=== WHAT THE TASK REQUIRES ===
Return exactly the lines that run from the beginning through the line containing "rg, .8, lab)", both included, and no others.
───
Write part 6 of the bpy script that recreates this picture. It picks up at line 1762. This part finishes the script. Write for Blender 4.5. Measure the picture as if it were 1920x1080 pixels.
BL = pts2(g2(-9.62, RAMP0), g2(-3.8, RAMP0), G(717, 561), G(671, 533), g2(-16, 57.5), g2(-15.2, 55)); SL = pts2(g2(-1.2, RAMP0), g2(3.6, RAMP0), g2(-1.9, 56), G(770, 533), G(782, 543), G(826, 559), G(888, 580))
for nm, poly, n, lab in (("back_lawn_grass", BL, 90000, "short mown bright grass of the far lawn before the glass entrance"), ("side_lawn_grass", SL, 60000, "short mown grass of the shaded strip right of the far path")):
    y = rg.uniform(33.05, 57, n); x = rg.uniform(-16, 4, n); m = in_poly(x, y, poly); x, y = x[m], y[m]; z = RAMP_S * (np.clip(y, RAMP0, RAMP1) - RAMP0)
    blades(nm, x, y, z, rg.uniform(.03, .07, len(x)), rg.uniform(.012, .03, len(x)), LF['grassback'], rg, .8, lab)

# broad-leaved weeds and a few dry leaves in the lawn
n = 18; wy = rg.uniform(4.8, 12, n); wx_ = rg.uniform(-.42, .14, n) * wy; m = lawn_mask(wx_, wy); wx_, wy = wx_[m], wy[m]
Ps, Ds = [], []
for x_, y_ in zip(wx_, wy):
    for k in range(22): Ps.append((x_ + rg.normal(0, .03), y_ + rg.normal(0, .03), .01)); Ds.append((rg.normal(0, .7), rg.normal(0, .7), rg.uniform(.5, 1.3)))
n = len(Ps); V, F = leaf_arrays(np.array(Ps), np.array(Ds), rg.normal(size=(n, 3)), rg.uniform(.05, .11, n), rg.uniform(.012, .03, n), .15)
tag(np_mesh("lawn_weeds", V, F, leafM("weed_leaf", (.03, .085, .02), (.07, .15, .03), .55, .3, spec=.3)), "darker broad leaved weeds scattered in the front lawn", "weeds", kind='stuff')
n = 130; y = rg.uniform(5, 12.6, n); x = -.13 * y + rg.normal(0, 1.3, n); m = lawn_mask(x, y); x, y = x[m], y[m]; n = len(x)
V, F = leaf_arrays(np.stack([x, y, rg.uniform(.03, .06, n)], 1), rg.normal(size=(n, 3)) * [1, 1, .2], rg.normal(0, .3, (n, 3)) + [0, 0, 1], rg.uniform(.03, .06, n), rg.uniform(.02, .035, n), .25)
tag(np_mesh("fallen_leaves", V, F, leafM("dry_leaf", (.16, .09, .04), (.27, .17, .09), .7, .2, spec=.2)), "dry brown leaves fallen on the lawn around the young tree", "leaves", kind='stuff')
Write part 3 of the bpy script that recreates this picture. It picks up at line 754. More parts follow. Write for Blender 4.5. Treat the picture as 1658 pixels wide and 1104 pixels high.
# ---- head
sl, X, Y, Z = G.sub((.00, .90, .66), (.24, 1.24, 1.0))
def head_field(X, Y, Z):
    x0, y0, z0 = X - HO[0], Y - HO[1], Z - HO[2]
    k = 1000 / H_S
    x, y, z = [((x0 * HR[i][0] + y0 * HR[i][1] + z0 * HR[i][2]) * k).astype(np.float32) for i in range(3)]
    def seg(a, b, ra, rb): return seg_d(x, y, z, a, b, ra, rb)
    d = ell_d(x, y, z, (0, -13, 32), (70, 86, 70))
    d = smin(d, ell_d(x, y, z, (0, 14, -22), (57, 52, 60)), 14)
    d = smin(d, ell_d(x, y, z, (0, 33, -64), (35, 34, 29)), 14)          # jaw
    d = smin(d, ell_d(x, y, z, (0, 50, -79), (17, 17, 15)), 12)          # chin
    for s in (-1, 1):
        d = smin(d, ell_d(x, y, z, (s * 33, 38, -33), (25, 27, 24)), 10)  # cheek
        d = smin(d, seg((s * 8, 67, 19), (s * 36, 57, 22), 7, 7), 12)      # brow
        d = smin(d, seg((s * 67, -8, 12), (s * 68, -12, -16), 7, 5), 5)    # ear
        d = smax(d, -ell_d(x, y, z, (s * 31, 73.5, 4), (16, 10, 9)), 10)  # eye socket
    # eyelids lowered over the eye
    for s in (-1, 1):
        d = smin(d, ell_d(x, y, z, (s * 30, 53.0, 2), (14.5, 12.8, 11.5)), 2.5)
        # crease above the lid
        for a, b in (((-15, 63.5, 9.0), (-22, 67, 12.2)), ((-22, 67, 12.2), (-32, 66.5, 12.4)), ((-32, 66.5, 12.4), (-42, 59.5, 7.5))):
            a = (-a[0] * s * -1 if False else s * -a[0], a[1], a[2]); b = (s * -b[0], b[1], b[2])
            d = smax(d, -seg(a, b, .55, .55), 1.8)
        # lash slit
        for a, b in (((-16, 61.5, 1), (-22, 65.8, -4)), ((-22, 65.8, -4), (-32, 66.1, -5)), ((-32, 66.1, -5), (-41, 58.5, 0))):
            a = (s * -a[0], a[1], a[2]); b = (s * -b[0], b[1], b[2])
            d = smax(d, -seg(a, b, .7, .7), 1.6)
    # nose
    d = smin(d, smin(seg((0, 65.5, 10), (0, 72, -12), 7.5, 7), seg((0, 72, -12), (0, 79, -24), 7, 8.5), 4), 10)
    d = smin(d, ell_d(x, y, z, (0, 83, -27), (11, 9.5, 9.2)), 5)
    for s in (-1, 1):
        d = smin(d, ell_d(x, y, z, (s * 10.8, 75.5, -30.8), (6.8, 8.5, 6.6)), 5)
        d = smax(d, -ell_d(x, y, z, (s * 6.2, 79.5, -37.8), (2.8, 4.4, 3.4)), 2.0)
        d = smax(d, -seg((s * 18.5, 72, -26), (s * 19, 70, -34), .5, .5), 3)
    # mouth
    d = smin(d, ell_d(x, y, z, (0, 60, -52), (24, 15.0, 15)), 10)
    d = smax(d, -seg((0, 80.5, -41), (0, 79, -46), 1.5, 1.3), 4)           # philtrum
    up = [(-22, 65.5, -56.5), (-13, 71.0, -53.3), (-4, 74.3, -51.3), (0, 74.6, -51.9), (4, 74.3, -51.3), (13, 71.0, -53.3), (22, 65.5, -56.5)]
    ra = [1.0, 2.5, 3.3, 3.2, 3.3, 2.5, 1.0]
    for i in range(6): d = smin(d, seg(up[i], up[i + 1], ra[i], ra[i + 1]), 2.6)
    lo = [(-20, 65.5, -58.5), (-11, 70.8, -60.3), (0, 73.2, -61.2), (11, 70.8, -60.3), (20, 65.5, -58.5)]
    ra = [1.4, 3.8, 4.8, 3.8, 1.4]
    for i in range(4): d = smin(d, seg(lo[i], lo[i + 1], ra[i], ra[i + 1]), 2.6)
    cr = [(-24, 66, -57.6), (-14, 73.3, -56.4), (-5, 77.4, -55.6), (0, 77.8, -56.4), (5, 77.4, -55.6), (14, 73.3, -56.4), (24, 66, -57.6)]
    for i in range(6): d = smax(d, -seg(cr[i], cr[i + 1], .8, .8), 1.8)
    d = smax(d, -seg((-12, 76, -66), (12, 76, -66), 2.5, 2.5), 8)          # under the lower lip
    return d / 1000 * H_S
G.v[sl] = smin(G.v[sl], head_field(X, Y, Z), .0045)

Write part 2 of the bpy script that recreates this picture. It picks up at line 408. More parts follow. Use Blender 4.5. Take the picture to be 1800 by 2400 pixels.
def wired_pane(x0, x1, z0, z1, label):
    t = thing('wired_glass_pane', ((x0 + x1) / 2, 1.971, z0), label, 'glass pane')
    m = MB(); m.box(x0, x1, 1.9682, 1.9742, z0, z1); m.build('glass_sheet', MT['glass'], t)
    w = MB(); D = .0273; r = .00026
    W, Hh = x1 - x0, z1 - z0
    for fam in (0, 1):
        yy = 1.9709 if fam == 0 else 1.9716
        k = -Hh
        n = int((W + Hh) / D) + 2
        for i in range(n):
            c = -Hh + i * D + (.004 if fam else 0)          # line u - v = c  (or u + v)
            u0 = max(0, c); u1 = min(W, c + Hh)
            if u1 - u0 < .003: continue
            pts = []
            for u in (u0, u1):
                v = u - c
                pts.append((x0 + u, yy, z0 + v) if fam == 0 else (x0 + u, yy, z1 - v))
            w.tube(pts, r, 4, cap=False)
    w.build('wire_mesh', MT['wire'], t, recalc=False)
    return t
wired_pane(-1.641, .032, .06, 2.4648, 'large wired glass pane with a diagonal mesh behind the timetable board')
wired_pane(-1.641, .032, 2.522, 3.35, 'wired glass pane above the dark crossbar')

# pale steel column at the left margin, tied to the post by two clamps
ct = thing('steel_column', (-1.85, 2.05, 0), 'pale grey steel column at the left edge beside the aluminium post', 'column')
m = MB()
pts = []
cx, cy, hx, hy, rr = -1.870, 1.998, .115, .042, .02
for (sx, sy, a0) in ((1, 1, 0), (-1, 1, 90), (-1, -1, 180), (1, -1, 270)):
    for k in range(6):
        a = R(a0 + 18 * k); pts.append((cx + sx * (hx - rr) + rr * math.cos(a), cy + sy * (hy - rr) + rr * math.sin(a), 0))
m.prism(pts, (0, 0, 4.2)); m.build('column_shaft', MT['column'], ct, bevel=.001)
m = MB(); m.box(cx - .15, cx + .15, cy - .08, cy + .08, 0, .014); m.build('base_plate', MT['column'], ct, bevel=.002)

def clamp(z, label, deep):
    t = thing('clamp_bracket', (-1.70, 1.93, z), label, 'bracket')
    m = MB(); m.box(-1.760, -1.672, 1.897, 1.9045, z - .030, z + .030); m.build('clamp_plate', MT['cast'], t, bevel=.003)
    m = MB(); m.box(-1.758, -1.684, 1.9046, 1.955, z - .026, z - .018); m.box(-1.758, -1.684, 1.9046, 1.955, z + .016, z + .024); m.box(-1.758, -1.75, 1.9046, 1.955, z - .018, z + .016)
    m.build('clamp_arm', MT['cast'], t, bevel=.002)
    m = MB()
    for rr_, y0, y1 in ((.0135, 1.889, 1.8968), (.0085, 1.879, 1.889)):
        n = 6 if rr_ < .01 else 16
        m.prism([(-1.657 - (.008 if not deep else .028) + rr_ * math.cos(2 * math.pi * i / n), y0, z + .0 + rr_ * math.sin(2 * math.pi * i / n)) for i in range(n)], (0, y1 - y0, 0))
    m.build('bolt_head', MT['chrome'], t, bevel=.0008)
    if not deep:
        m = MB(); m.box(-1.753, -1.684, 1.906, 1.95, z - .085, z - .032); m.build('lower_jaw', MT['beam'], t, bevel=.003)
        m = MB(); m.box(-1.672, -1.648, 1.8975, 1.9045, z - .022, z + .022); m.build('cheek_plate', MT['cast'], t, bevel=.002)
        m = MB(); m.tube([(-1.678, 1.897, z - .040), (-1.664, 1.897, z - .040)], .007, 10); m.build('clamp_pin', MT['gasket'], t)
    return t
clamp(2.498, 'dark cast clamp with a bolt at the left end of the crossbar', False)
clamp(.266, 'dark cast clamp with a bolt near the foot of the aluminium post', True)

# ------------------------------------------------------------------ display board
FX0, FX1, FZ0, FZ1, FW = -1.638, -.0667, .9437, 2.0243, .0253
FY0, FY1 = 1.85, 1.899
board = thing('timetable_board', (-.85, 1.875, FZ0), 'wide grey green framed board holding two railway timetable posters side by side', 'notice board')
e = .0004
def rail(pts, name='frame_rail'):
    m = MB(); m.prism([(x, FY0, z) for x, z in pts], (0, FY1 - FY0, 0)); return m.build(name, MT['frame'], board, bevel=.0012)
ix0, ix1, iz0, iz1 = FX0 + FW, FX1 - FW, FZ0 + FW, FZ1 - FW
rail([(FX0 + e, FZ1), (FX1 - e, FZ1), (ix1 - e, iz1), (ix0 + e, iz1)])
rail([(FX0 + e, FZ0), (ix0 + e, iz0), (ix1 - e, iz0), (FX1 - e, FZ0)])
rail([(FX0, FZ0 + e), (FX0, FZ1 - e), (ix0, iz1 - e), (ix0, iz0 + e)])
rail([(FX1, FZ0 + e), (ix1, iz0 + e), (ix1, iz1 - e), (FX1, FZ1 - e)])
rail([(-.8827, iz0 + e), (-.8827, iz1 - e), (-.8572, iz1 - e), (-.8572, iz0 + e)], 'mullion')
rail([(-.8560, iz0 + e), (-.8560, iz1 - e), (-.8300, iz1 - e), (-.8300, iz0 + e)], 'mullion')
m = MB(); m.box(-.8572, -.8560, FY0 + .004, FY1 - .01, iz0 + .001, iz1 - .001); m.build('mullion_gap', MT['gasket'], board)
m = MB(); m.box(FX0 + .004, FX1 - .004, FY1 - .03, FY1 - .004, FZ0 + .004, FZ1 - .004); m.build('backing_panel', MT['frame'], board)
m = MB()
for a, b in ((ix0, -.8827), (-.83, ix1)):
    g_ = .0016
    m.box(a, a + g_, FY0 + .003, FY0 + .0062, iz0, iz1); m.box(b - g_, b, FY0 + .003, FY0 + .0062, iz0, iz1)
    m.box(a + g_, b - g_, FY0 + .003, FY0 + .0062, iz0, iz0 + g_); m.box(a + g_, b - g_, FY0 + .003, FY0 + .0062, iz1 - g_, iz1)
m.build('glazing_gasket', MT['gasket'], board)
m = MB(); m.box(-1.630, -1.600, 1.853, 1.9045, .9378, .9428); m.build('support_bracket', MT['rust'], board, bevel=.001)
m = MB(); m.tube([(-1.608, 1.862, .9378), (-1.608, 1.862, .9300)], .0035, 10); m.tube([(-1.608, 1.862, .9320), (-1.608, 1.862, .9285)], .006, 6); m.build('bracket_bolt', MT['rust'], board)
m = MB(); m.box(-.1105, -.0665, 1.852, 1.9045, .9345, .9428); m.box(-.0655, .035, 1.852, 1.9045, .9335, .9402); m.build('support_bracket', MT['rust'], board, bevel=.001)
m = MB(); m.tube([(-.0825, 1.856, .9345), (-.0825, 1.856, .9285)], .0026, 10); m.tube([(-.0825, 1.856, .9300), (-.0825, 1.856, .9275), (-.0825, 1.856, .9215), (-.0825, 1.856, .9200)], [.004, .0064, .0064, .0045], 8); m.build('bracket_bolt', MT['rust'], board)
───
=== RESPONSE TO THIS TASK ===
Write part 6 of the bpy script that recreates this picture. It picks up at line 1762. This part finishes the script. Write for Blender 4.5. Measure the picture as if it were 1920x1080 pixels.
BL = pts2(g2(-9.62, RAMP0), g2(-3.8, RAMP0), G(717, 561), G(671, 533), g2(-16, 57.5), g2(-15.2, 55)); SL = pts2(g2(-1.2, RAMP0), g2(3.6, RAMP0), g2(-1.9, 56), G(770, 533), G(782, 543), G(826, 559), G(888, 580))
for nm, poly, n, lab in (("back_lawn_grass", BL, 90000, "short mown bright grass of the far lawn before the glass entrance"), ("side_lawn_grass", SL, 60000, "short mown grass of the shaded strip right of the far path")):
    y = rg.uniform(33.05, 57, n); x = rg.uniform(-16, 4, n); m = in_poly(x, y, poly); x, y = x[m], y[m]; z = RAMP_S * (np.clip(y, RAMP0, RAMP1) - RAMP0)
    blades(nm, x, y, z, rg.uniform(.03, .07, len(x)), rg.uniform(.012, .03, len(x)), LF['grassback'], rg, .8, lab)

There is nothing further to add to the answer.